- **Task objective**
Reproduce the lines from the one bearing "lb('lower_panel', [((x0, Y" through the one bearing "lb('side_panel', [((x1 - 0.03, Y, 0.0), (x1, Y", inclusive. Copy them exactly; include no other line.

- **Exercise materials**
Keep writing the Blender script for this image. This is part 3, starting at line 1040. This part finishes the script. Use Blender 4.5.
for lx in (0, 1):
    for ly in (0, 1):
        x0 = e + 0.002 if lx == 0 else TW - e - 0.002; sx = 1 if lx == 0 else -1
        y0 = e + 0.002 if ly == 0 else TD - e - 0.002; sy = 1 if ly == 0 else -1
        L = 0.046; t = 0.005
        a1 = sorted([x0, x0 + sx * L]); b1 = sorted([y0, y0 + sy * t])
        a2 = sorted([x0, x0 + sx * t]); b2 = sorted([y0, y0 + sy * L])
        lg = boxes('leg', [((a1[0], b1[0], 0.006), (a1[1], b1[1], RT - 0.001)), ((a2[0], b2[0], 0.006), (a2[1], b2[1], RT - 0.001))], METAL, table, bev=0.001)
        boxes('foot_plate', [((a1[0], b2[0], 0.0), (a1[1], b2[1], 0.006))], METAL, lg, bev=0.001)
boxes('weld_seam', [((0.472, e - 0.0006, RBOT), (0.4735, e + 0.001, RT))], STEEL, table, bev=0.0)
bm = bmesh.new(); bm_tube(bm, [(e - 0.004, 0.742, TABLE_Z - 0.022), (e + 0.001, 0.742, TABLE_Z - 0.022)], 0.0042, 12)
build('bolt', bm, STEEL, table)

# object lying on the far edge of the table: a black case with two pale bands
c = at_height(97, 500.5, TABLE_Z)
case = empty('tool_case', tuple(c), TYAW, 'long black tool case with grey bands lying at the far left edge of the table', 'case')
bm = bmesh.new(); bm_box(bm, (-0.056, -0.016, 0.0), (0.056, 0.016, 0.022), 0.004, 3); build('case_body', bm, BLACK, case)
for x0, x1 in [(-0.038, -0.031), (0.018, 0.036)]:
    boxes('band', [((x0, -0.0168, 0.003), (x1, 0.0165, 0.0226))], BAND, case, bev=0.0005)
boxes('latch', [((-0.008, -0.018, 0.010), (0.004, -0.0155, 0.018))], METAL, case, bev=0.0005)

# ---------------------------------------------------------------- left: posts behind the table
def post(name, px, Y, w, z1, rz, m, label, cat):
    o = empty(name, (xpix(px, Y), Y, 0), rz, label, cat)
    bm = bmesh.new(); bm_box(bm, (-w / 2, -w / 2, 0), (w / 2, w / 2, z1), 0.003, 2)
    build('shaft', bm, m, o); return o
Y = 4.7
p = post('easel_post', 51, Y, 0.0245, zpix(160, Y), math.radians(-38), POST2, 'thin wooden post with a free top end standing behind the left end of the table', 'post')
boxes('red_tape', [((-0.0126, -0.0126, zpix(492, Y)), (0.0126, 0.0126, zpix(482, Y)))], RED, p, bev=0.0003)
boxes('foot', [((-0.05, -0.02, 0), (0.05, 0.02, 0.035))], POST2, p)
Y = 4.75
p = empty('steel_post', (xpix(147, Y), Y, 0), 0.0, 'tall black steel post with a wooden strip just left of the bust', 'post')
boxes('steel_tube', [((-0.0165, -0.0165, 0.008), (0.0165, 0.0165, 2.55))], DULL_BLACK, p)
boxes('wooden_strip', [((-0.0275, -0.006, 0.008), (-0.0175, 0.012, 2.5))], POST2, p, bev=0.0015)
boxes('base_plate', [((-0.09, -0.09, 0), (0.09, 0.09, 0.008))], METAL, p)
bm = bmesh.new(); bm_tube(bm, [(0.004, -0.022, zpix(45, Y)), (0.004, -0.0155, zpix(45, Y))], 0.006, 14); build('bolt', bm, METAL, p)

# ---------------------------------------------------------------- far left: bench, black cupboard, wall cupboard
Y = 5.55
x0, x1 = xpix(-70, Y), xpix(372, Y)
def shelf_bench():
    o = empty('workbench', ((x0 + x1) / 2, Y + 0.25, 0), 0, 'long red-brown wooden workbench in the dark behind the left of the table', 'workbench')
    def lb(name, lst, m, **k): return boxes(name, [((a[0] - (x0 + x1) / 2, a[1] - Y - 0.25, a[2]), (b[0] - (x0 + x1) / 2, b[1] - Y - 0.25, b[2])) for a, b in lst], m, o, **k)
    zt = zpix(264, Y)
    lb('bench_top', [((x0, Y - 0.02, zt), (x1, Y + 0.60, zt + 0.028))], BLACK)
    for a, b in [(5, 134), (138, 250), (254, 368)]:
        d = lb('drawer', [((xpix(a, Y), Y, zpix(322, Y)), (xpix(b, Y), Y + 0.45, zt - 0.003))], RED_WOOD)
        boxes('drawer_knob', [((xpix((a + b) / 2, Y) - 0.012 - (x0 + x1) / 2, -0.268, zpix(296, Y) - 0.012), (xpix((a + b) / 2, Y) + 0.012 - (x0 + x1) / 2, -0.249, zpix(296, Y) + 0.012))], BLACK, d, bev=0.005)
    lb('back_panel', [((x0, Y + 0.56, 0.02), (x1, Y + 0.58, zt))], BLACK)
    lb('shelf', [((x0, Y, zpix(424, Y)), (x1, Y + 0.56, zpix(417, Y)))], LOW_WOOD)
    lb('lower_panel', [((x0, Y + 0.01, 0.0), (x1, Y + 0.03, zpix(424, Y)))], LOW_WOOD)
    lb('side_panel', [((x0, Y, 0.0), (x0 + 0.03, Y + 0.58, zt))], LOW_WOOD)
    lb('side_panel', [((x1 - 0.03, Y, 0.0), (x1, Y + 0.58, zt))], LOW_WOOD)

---

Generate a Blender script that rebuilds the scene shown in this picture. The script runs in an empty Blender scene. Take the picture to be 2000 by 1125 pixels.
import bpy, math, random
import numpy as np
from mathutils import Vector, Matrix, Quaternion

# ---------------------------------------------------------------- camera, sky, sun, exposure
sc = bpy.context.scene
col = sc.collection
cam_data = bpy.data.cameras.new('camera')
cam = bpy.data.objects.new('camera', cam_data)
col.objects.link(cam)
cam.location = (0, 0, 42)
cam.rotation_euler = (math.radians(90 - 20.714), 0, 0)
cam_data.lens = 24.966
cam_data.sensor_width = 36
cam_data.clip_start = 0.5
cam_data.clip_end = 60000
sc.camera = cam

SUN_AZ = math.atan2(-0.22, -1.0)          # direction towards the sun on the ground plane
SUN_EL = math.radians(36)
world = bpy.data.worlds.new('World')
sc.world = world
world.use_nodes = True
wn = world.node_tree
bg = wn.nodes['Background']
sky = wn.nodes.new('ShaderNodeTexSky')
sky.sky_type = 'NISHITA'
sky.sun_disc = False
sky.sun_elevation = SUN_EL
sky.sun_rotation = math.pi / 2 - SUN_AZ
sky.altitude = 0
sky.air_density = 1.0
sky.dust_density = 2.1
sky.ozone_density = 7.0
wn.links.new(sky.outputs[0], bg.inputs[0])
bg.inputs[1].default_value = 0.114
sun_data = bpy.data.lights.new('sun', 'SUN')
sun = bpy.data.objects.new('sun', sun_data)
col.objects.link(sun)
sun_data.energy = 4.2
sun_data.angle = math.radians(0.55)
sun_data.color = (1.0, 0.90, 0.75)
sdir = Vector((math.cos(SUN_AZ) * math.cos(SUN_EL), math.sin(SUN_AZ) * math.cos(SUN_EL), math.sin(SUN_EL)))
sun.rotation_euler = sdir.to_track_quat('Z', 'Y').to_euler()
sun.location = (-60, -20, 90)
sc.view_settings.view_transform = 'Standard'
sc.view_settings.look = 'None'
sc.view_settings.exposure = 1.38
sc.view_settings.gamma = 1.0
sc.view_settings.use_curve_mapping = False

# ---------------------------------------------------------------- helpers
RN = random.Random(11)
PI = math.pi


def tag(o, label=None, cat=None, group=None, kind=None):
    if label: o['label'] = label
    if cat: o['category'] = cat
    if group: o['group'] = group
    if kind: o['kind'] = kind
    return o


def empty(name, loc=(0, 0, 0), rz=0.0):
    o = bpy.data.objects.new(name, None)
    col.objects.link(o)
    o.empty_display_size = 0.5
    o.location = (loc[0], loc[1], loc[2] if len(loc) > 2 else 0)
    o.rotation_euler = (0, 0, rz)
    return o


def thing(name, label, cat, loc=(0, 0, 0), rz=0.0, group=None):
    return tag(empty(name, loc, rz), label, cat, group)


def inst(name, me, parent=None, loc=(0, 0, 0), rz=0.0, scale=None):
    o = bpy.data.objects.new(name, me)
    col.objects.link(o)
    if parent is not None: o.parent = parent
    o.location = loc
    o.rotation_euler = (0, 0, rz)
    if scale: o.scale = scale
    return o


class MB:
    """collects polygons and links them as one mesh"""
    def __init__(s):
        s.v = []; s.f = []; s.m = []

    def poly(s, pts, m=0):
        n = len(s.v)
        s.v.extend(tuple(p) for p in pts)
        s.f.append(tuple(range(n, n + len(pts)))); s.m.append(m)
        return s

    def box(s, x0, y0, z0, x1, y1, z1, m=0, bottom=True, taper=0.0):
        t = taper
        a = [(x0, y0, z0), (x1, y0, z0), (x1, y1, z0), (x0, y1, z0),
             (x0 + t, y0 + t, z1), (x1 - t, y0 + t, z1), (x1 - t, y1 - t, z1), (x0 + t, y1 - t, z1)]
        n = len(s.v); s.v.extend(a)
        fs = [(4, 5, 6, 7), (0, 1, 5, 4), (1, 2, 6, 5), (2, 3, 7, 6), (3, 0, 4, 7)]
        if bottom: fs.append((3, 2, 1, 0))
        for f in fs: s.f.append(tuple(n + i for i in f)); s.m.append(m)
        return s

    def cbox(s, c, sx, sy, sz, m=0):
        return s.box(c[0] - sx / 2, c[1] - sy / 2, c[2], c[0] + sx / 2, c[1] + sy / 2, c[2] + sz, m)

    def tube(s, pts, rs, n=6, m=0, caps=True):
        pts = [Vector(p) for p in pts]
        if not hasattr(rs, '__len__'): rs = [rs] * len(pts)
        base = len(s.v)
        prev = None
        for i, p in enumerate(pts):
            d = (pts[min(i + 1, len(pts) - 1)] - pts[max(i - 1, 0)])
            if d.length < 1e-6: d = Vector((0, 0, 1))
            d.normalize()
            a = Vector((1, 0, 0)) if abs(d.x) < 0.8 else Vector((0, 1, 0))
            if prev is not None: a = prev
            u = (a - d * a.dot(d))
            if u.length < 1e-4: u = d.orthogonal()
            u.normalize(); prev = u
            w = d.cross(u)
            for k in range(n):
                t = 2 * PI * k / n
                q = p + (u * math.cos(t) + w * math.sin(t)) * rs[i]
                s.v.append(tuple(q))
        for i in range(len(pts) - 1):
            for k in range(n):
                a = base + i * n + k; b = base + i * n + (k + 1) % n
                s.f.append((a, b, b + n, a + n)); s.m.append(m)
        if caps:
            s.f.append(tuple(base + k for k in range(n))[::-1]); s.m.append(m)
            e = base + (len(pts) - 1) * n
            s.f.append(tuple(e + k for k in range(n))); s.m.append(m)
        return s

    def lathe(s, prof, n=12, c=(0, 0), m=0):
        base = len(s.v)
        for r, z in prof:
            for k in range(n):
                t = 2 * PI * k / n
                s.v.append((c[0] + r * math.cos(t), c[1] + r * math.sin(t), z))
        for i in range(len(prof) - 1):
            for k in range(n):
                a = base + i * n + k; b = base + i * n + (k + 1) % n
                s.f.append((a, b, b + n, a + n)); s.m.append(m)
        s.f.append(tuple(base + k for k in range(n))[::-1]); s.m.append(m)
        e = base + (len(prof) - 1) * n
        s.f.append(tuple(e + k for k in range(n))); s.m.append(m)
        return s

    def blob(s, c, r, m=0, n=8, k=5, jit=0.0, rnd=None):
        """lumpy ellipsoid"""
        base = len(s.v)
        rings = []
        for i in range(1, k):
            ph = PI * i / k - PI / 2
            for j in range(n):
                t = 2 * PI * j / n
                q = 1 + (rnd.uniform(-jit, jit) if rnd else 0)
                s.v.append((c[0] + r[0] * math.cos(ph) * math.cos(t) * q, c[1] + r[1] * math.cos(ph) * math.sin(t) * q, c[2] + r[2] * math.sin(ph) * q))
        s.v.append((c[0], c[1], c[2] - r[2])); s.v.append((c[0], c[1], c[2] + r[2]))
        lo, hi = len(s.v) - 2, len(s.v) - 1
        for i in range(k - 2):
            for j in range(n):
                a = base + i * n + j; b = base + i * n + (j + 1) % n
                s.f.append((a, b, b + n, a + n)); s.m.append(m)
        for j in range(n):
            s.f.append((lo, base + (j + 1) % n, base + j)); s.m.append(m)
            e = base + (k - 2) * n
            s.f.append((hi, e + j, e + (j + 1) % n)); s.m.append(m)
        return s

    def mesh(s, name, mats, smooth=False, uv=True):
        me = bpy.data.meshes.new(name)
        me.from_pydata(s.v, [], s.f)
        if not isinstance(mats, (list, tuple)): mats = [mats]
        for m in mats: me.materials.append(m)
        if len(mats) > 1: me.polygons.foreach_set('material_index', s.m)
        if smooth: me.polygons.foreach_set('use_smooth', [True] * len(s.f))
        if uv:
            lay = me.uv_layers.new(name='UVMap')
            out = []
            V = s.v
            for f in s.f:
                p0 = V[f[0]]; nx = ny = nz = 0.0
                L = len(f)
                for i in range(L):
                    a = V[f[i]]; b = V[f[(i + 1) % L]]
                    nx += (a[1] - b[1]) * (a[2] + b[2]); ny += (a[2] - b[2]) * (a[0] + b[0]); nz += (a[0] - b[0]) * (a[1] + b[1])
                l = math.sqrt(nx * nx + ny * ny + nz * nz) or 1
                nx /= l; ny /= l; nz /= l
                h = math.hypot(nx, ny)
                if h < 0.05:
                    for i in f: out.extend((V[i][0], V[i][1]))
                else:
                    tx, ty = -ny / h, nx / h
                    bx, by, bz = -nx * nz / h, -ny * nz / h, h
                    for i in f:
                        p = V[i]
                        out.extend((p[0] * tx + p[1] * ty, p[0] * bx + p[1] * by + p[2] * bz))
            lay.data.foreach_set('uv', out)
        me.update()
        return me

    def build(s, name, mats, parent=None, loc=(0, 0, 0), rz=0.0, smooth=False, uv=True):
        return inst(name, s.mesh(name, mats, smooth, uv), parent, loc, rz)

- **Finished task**
    lb('lower_panel', [((x0, Y + 0.01, 0.0), (x1, Y + 0.03, zpix(424, Y)))], LOW_WOOD)
    lb('side_panel', [((x0, Y, 0.0), (x0 + 0.03, Y + 0.58, zt))], LOW_WOOD)
    lb('side_panel', [((x1 - 0.03, Y, 0.0), (x1, Y + 0.58, zt))], LOW_WOOD)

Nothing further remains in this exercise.